Было ли справедливым то, что РПЦ в целом поддержала и сам этот окончательный поворот России в сторону прозападного либерализма и, как часть этого поворота, отречение императора? И тем более, было ли справедливым то, что, когда Николай II с семьёй был по приказу Временного правительства арестован, никто из церковных иерархов или проходивший тогда Всероссийский поместный собор не возвысили голос в его защиту?

Да и вообще, разве не понятно: «восстанови» РПЦ в том же виде и качестве, в котором та существовала до 1917 года, и она вновь в ключевой для родины исторический момент окажется не на высоте положения? Вновь не сможет удержать свою паству в мире и согласии. Не будет высоким авторитетом для народа. Не получит, наконец, его, народа, поддержку, когда она потребуется ей самой.

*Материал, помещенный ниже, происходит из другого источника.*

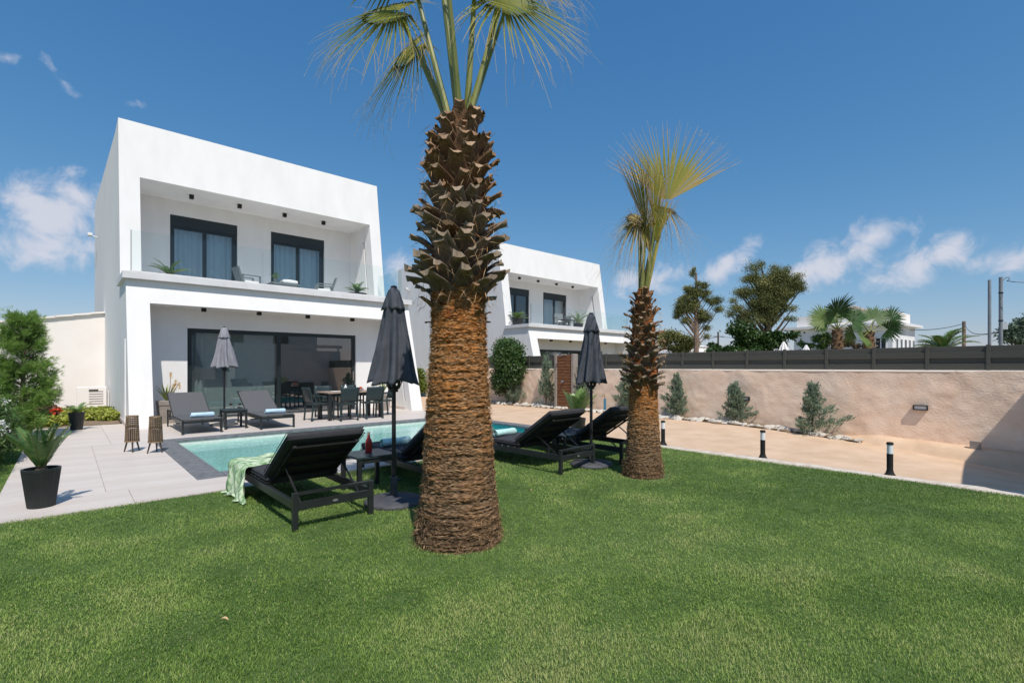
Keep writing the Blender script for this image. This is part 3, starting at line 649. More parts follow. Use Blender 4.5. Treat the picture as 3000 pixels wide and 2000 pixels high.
def lounger(label,loc,back=33.6):
    # local: head end at y=0, foot at y=2.05, width .74 in x 0...74
    t=thing('sun_lounger',label,'sun lounger',loc,group='cushioned loungers on the lawn'); Wd,L=.74,2.02
    for x in (.0,Wd-.045):
        MB().box(x,x+.045,0,.045,0,.318,bev=.003).build('leg','loungeframe',t); MB().box(x,x+.045,L-.045,L,0,.25,bev=.003).build('leg','loungeframe',t)
        MB().box(x+.004,x+.041,.045,L-.045,.172,.247,bev=.003).build('side_rail','loungeframe',t)
    MB().box(.045,Wd-.045,.004,.034,.293,.318).build('cross_rail','loungeframe',t)
    ap=MB().box(.045,Wd-.045,.008,.036,.165,.232).build('apron','loungeframe',t)
    pl=MB(); n=20; pl.add([(Wd/2,.003,.198)]+[(Wd/2+.026*math.cos(2*math.pi*k/n),.0032,.198+.012*math.sin(2*math.pi*k/n)) for k in range(n)],[(0,k+1,(k+1)%n+1) for k in range(n)]); pl.build('maker_plate','plate',ap)
    MB().box(.045,Wd-.045,L-.036,L-.006,.172,.245).build('apron','loungeframe',t)
    MB().box(.045,Wd-.045,.075,.10,.175,.205).build('cross_rail','loungeframe',t)
    HY=.80
    for k in range(9):
        y=HY+.04+k*(L-HY-.1)/8.5; MB().box(.042,Wd-.042,y,y+.055,.235,.252).build('slat','loungeframe',t)
    ang=math.radians(180-back)      # back goes from the hinge towards the head end
    bf=MB(); bl=.74; ca,sa=math.cos(math.radians(back)),math.sin(math.radians(back))
    for x in (.06,Wd-.10): bf.bar((x+.02,HY+.01,.275),(x+.02,HY+.01-bl*ca,.275+bl*sa),.03,.024)
    for q in (.08,.3,.52,.72): bf.bar((.06,HY+.012-q*ca,.278+q*sa),(Wd-.06,HY+.012-q*ca,.278+q*sa),.05,.012)
    bfo=bf.build('back_frame','matt_black',t)
    for x in (.10,Wd-.10): MB().bar((x,HY-.36*ca,.25+.36*sa),(x,.10,.19),.014,.014).build('support_strut','black_metal',t)
    pad(t,'seat_cushion',L-HY+.02,Wd-.02,.085,loc=(Wd/2,HY-.005,.253),seed=3)
    b=pad(t,'back_cushion',.82,Wd-.01,.085,loc=(Wd/2,HY-.01,.275),seed=5)
    b.rotation_euler=(math.radians(180)-math.radians(back),0,0)
    b.matrix_basis=Matrix.Translation((Wd/2,HY+.035,.30))@Matrix.Rotation(math.radians(180),4,'Z')@Matrix.Rotation(math.radians(back),4,'X')
    return t
LA=lounger('black cushioned lounger with a green throw, nearest the camera',(1.43,4.36,0))
dup(LA,(3.0,4.50,0),-.02,'black cushioned lounger mostly hidden behind the big palm trunk')
dup(LA,(4.75,4.30,0),.03,'black cushioned lounger between the two palms, left of its parasol')
dup(LA,(5.86,4.14,0),0,'black cushioned lounger half hidden behind the smaller palm')

def sling_lounger(label,loc):
    # local: foot end at y=0, head at y=2
    t=thing('sling_lounger',label,'sun lounger',loc,group='grey loungers on the terrace'); Wd,L=.74,1.98
    for x in (0,Wd-.04):
        MB().box(x,x+.04,0,.04,0,.30,bev=.002).build('leg','loungeframe',t); MB().box(x,x+.03,L-.04,L,0,.40,bev=.002).build('leg','loungeframe',t)
        MB().box(x+.003,x+.037,.04,L-.04,.225,.285).build('side_rail','loungeframe',t)
        MB().box(x,x+.03,L-.36,L-.04,.375,.40).build('arm_rail','loungeframe',t); MB().box(x,x+.03,L-.38,L-.35,.285,.40).build('arm_post','loungeframe',t)
        MB().box(x+.006,x+.024,L-.035,L-.9,.0,.018).build('floor_rail','loungeframe',t) if False else None
    MB().box(.04,Wd-.04,.004,.036,.225,.285).build('apron','loungeframe',t); MB().box(.04,Wd-.04,L-.036,L-.004,.16,.19).build('cross_rail','loungeframe',t)
    MB().box(.03,Wd-.03,.9,.93,.15,.175).build('cross_rail','loungeframe',t)
    H=1.16
    MB().box(.015,Wd-.015,.02,H,.288,.318,bev=.008).build('seat','sling',t)
    a=math.radians(29); b=MB().box(-Wd/2+.012,Wd/2-.012,0,.98,0,.03,bev=.008).build('backrest','sling',t,(Wd/2,H+.0,.290)); b.rotation_euler=(a,0,0)
    f=MB(); 
    for x in (-Wd/2+.004,Wd/2-.016): f.box(x,x+.012,0,.99,-.012,.026)
    f.build('back_frame','loungeframe',b)
    [MB().bar((x,1.62,.52),(x,1.72,.24),.016,.016).build('support_strut','loungeframe',t) for x in (.1,Wd-.1)]
    return t
SA=sling_lounger('grey lounger on the terrace in front of the white pillar',(1.74,12.0,0))
dup(SA,(3.18,11.83,0),0,'grey lounger on the terrace in front of the sliding door')

def side_table(label,loc,w,d,h):
    t=thing('side_table',label,'side table',loc)
    for x in (0,w-.045):
        for y in (0,d-.045): MB().box(x,x+.045,y,y+.045,0,h-.025,bev=.002).build('leg','loungeframe',t)
    MB().box(-.005,w+.005,-.005,d+.005,h-.025,h,bev=.003).build('table_top','resin',t)
    [MB().box(.045,w-.045,y,y+.022,h-.075,h-.026).build('apron','loungeframe',t) for y in (.008,d-.03)]
    return t
side_table('dark side table with a red bottle beside the nearest lounger',(2.32,5.02,0),.46,.46,.42)
side_table('grey side table with two wine glasses between the terrace loungers',(2.60,12.38,0),.46,.50,.43)
side_table('low dark side table behind the second parasol pole',(5.56,4.95,0),.26,.40,.36)

def lathe_thing(name,label,cat,loc,prof,m,n=20,group=None):
    o=MB().lathe(prof,n).build(name,m,None,loc,smooth=True); return tag(o,label,cat,group)
bt=thing('bottle','red glass bottle on the side table','bottle',(2.56,5.27,.42))
MB().lathe([(.0001,0),(.034,.0),(.038,.008),(.038,.115),(.034,.14),(.016,.175),(.0135,.215)],20).build('glass_body','bottle_red',bt,smooth=True)
MB().lathe([(.0145,.205),(.0145,.235),(.0001,.236)],14).build('cap','tablewood',bt)
for k,(x,y) in enumerate(((2.76,12.56),(2.92,12.47))):
    g=thing('wine_glass','%s wine glass of red on the terrace side table'%('left' if k==0 else 'right'),'wine glass',(x,y,.43),group='wine glasses on the terrace')
    MB().lathe([(.036,0),(.036,.003),(.005,.008),(.004,.075),(.012,.085),(.036,.115),(.040,.14),(.034,.185)],18).build('glass_body','clear',g,smooth=True)
    MB().lathe([(.0001,.088),(.030,.112),(.0365,.138),(.0001,.1385)],16).build('wine','wine',g,smooth=True)

def towel(label,loc,rz,m,L=.42,r=.055,group='rolled towels'):
    rg=np.random.default_rng(int(loc[0]*100)); n=20; V=[];F=[]; xs=np.linspace(-L/2,L/2,14)
    prof=[]
    for i,x in enumerate(xs):
        e=1 if 0<i<13 else .9
        for k in range(n):
            a=2*math.pi*k/n; rr=r*e*(1+.05*math.sin(3*a+x*9)+.03*rg.normal()*.3); zz=rr*math.sin(a); V.append((x,rr*math.cos(a),r*.93+(zz if zz>-r*.8 else -r*.85)))
    for i in range(13):
        for k in range(n): F.append((i*n+k,i*n+(k+1)%n,(i+1)*n+(k+1)%n,(i+1)*n+k))
    t=thing('rolled_towel',label,'towel',loc,rz,group); mesh_np('roll',V,F,m,t,smooth=True)
    sp=MB(); 
    for sx in (-1,1):
        pts=[]; 
        for q in np.linspace(0,5.2*math.pi,60): 
            rr=.006+(r*.86)*q/(5.2*math.pi); pts.append((sx*(L/2+.002),rr*math.cos(q),r*.95+rr*math.sin(q)*.92))
        for i in range(len(pts)-1):
            p,q=pts[i],pts[i+1]; sp.add([(p[0]-sx*.03,p[1],p[2]),(q[0]-sx*.03,q[1],q[2]),(q[0]+sx*.004,q[1],q[2]),(p[0]+sx*.004,p[1],p[2])],[(0,1,2,3)])
    sp.build('roll_end',m,t); return t
towel('rolled light blue towel on the left terrace lounger',(2.16,12.30,.318),.06,'towelblue')
towel('rolled light blue towel on the right terrace lounger',(3.60,12.20,.318),.02,'towelblue')
towel('rolled mint towel on the lounger behind the big palm',(3.28,5.95,.345),.05,'towelmint')
towel('rolled mint towel on the lounger between the palms',(4.98,5.66,.345),.10,'towelmint')

# green and white throw over the foot of the nearest lounger
def throw():
    nu,nv=46,40; V=[];F=[]
    for j in range(nv+1):
        v=j/nv                      # along the lounger
        for i in range(nu+1):
            u=i/nu; s=u*1.02        # arc length across, from on top of the seat to the ground
            yy=5.70+v*.62-.16*(u**1.5)*(1-v*.4)+.05*math.sin(u*5+v*2)
            top=.50+.10*math.sin(v*4)
            fold=.020*math.sin(v*31+2.2*math.sin(u*4))*min(1,max(.15,(s-top)*3.2))+.010*math.sin(v*17+u*9)
            if s<top: x=1.42+(top-s); z=.352+.008*math.sin(v*21+u*13)+.006*math.sin(u*23)
            else:
                d=s-top; r=.05
                if d<r*1.57: q=d/r; x=1.42-r*math.sin(q)*1.0; z=.352-r+r*math.cos(q)
                else: x=1.37-.05*(d-r*1.57); z=.352-r-(d-r*1.57); 
                if z<.012: x-=(.012-z)*.25; z=.012+.006*math.sin(v*40)
                x-=abs(fold)*1.3+fold
            V.append((x,yy+fold*.4,max(z,.008)))
    for j in range(nv):
        for i in range(nu): a=j*(nu+1)+i; F.append((a,a+1,a+nu+2,a+nu+1))
    o=mesh_np('throw_blanket',V,F,'throw',smooth=True); md=o.modifiers.new('thick','SOLIDIFY'); md.thickness=.006; md.offset=0
    tag(o,'green and white fringed throw draped over the nearest lounger','blanket')
throw()
# straw hand fan on the nearest lounger
def hand_fan():
    t=thing('hand_fan','pleated straw hand fan standing on the nearest lounger','fan',(1.80,5.42,.352),-.75); n=26; V=[];F=[]; R0,R1=.03,.20
    for i in range(n+1):
        a=math.radians(12)+math.radians(156)*i/n; dz=.009*(1 if i%2 else -1)
        V+= [(R0*math.cos(a),dz*.2,R0*math.sin(a)),(R1*math.cos(a),dz+.05*0,R1*math.sin(a))]
    for i in range(n): F.append((i*2,i*2+1,i*2+3,i*2+2))
    o=mesh_np('leaf','' if False else V,F,'fanpaper',t); md=o.modifiers.new('t','SOLIDIFY'); md.thickness=.002
    for i in range(0,n+1,2):
        a=math.radians(12)+math.radians(156)*i/n; MB().bar((.01*math.cos(a),-.006,.01*math.sin(a)),(R1*.99*math.cos(a),-.012,R1*.99*math.sin(a)),.004,.006).build('rib','rattan',t)
    t.rotation_euler=(.30,0,-.70)
hand_fan()

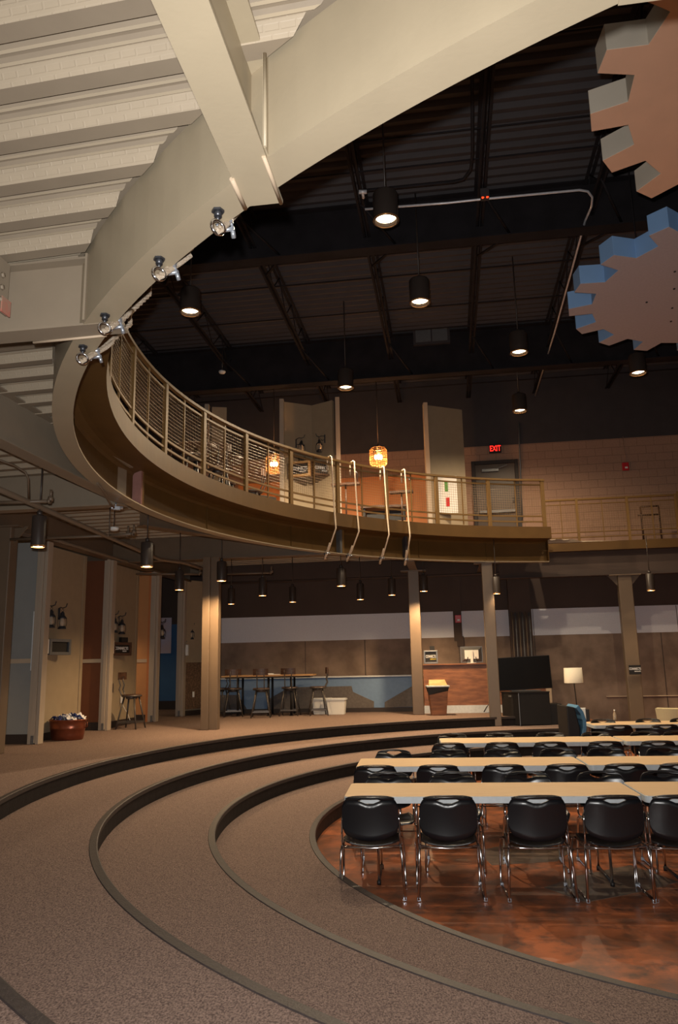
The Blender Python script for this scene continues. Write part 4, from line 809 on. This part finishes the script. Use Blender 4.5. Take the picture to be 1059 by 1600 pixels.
# blue armchair seen from the side
P = atD(890, 1150, 13.4); e = empty('armchair', (P.x + .06, 13.5, 0), 0, 'high-backed blue armchair with its shaded back coloured dark at the end of the rear table', 'armchair'); e.scale = (.82, 1, .98)
def curve_slab(b, prof, y0, y1, t, mi=0):
    n = len(prof); nn = []
    for i in range(n):
        a = Vector(prof[max(i - 1, 0)]); c = Vector(prof[min(i + 1, n - 1)]); d = (c - a).normalized(); nn.append((-d.y, d.x))
    vs = [(p[0], y, p[1]) for y in (y0, y1) for p in prof] + [(p[0] + q[0] * t, y, p[1] + q[1] * t) for y in (y0, y1) for p, q in zip(prof, nn)]
    fs = []
    for i in range(n - 1): fs += [(i, i + 1, n + i + 1, n + i), (2 * n + i, 3 * n + i, 3 * n + i + 1, 2 * n + i + 1), (i, 2 * n + i, 2 * n + i + 1, i + 1), (n + i, n + i + 1, 3 * n + i + 1, 3 * n + i)]
    fs += [(0, n, 3 * n, 2 * n), (n - 1, 3 * n - 1, 4 * n - 1, 2 * n - 1)]; b.add(vs, fs, mi, False)
pr = [(.13, .30), (.10, .45), (.11, .60), (.17, .74), (.175, .86), (.13, .98), (.03, 1.08)]
b = MB(); curve_slab(b, [(x * .85 + .0, z) for x, z in pr], -.30, .28, -.075); o = b.obj('back_cushion', M_bluech, e, bevel=.012)
b = MB(); b.add([(-.17, -.31, .30), (.05, -.31, .30), (.08, -.31, .74), (.0, -.31, 1.09), (-.17, -.31, 1.12), (-.17, .29, .30), (.05, .29, .30), (.08, .29, .74), (.0, .29, 1.09), (-.17, .29, 1.12)], [(0, 1, 2, 3, 4), (9, 8, 7, 6, 5), (0, 5, 6, 1), (1, 6, 7, 2), (2, 7, 8, 3), (3, 8, 9, 4), (4, 9, 5, 0)]); b.obj('shell', M_black, e, bevel=.02)  # back panel lies in shade; that shade is put into its black colour
b = MB(); b.box((.36, 0, .36), (.55, .56, .16)); b.obj('seat', M_bluech, e, bevel=.03)
for x, y in ((-.1, -.25), (-.1, .25), (.55, -.25), (.55, .25)): b = MB(); b.tube([(x, y, .3), (x, y, 0)], [.02, .014], 8); b.obj('leg', M_black, e)
# cream tub chair
P = atD(1056, 1107, 15.2); e = empty('tub_chair', (P.x + .12, 15.5, 0), 0, 'cream curved tub chair behind the rear table at the right edge', 'armchair'); zt_ = P.z
b = MB(); n = 20; A_ = [R(200 + 140 * i / n) for i in range(n + 1)]; vs = []
for a in A_: 
    for rr, z in ((.42, .22), (.50, zt_), (.44, zt_ + .015), (.35, .26)): vs.append((rr * math.cos(a), rr * math.sin(a) * .9, z))
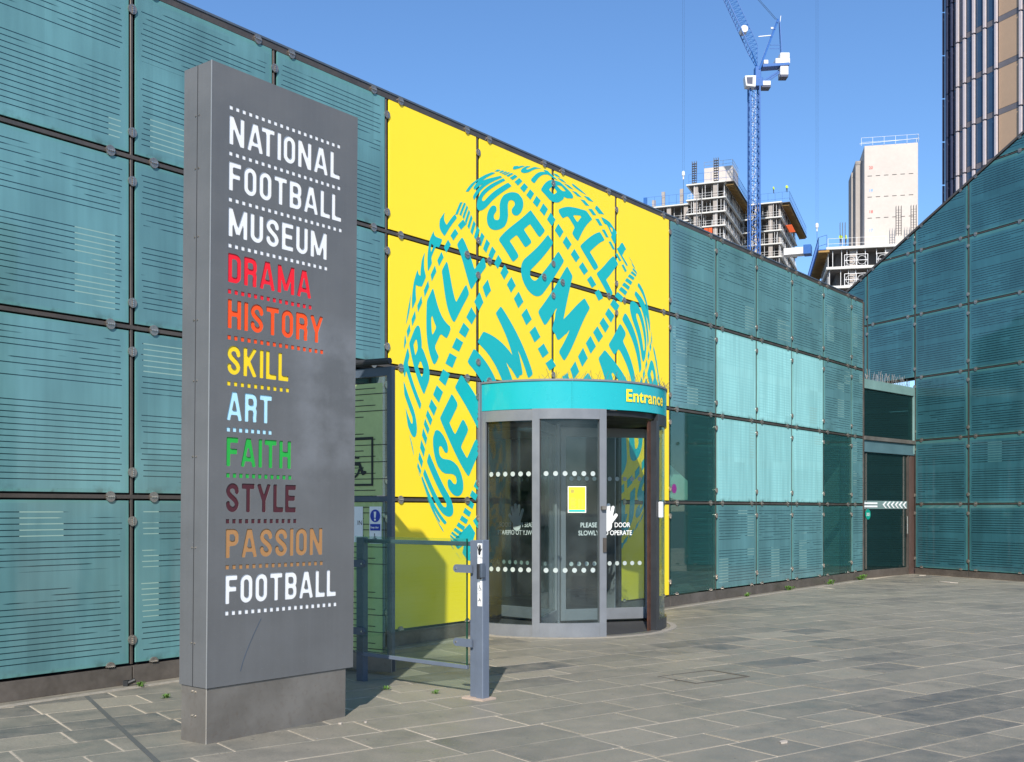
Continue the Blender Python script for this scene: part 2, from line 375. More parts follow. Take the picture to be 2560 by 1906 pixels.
def sign_mat():
    b = NB('weathered_grey_sign'); o = b.obj(); sp = b.n('ShaderNodeSeparateXYZ'); b.l(o, sp.inputs[0])
    m = b.n('ShaderNodeMapping'); m.inputs['Scale'].default_value = (1.2, 1, 1.5); b.l(o, m.inputs[0])
    blotch = b.noise(m.outputs[0], 1.3, 6, .6)
    # bleached cloudy area on the right at mid height
    hz = b.math('MULTIPLY', b.ramp(sp.outputs[2], 1.5, 1.9, 0, 1), b.ramp(sp.outputs[2], 2.75, 2.95, 1, 0)); hx = b.ramp(sp.outputs[0], .55, .85, 0, 1)
    f = b.math('MULTIPLY', b.math('MULTIPLY', hz, hx), b.ramp(blotch, .42, .58, 0, 1))
    mm = b.n('ShaderNodeMapping'); mm.inputs['Scale'].default_value = (26, 26, .5); b.l(o, mm.inputs[0])
    streak = b.noise(mm.outputs[0], 1, 3)
    base = b.mix(b.ramp(blotch, .35, .68), (.112, .113, .113, 1), (.136, .137, .137, 1))
    base = b.mix(b.math('MULTIPLY', f, .42), base, (.24, .25, .265, 1))
    base = b.mix(b.ramp(streak, .35, .75, 0, .13), base, (.17, .175, .185, 1))
    sc = b.noise(o, 90, 2); base = b.mix(b.ramp(sc, .66, .72, 0, .3), base, (.24, .25, .26, 1))
    b.l(base, b.p.inputs['Base Color']); b.l(b.ramp(blotch, .3, .7, .36, .55), b.p.inputs['Roughness']); b.p.inputs['Metallic'].default_value = .1
    return b.m
M['sign'] = sign_mat()
def stainless():
    b = NB('dull_stainless'); o = b.obj(); n = b.noise(o, 2.2, 6, .6); n2 = b.noise(o, 26, 3)
    c = b.mix(b.ramp(n, .35, .65), (.165, .148, .128, 1), (.24, .22, .195, 1)); c = b.mix(b.ramp(n2, .55, .75, 0, .25), c, (.12, .07, .04, 1))
    b.l(c, b.p.inputs['Base Color']); b.p.inputs['Metallic'].default_value = .45; b.l(b.ramp(n, .3, .7, .36, .5), b.p.inputs['Roughness']); return b.m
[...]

Тогда был соблазн, в основном, близости к власти. Сегодня к нему добавляется соблазн материального владения.

Упомянутый мною выше протоиерей Александр Пелин притягивает к тезису о необходимости «возвращения» Исаакия РПЦ ещё и тему «кровавых репрессий». Мол, «возвращение собора явится данью памяти всем тем жителям Петербурга (почему только Петербурга? — прим. М.Д.), которые отдали свои жизни в те годы». Странная привязка, как минимум.

Все эти и другие недоговорённости и «передержки» в данном сложнейшем с моральной и политической точек зрения вопросе очень и очень огорчают.

Но есть в обстоятельствах, сложившихся вокруг Исаакиевского собора, ещё один, и гораздо более серьёзный в моем понимании, аспект.

Чиноначальство РПЦ, судя по их выступлениям, считают себя в данном вопросе абсолютно правыми, противников своей позиции — категорически осуждают, всячески стараются «продавить» решение, принятое хотя и законным, но, прямо скажем, авторитарным способом.

«Мы выведем на улицы миллионы», — заявляет известный протоиерей Дмитрий Смирнов. Зачем? Кого из участников такой митинг сделает ближе к Богу? Никого. Только отдалит. И с «противоположной», условно говоря, стороны ещё большее число людей в результате такого действия будет введено в грех розни со своими же соотечественниками. Ещё большее число людей озлобятся. Но ведь вводить во грех — это ещё хуже, чем самому его совершать, это всем хорошо известно!

Да и о каком «добром свидетельстве от внешних» — подчеркну, именно внешних, то есть людей, не принадлежащих к Церкви, — которого требовал для церковных предстоятелей апостол Павел (1 Тимофею, 3:7), сможем мы говорить, если всё-таки решение о передаче Исаакиевского собора РПЦ будет осуществлено несмотря на все уже состоявшиеся и возможные новые протесты?

Крестный ход за мир, а таковой был в воскресенье проведён в Санкт-Петербурге, дело, конечно, хорошее и нужное. Нет мира в российском социуме, и не скоро ещё будет. Но отдалять-то его разделяющими общество инициативами зачем?